I've been experiencing much the same thing and I think it has a lot to do with the time of year. I never understand why NaNo is in November because not only am I TIRED come November, I'm also stupidly busy! Distraction becomes a product of that. We lose focus when we're tired and overwhelmed and find it hard to stick to anything (yes, even reading).

A couple of things that work for me: as my schedule allows, I take weekends off. No thinking, no working, no writing (no homework as I'm currently taking classes). For those two days I also try to stay away from the small amount of social media I'm still attached to (IG and FB). I've heavily curated my feeds on both, though, to be stuff that doesn't dig at my current triggers) and I recently came to the same conclusion as you -- IG, which I have always enjoyed because it doesn't require me to do much more than like pretty pictures, really kinda shows me the same stuff over and over? The same reels, the same ads, and it's feeling more and more like a machine designed to steer my interests rather than the other way around? So, yeah, I have to take breaks. Because sometimes I don't mind being steered, other times I'm spending hours on stuff that's just so totally irrelevant and time-wasting.

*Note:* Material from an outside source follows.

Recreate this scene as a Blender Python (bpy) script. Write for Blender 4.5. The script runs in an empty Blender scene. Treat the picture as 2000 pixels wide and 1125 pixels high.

I've been trying to read more print books so that I'm not sitting there with a tablet that's connected to the internet. This is... 50% successful. I still too often read with my phone beside me. I need to stop doing that.

And my tried and true method of getting things done (which right now is end of semester papers) is: Do one thing. Read and annotate one research source, draft one page (or if it's a small paper, draft the two pages, rough and ready, just get those words down), just get the works cited page taken care of, answer two questions of the final exam -- basically just do one thing! Then do something away from the computer (exercise, garden, clean, whatever) then do one more thing. This six page research paper? I'm writing page three today. Maybe page four as well if it goes well. Then I'll read the one article I have left over.

Not sure what to do about the distraction except plan around it for now and hope that the new year brings renewed focus. Good luck to you!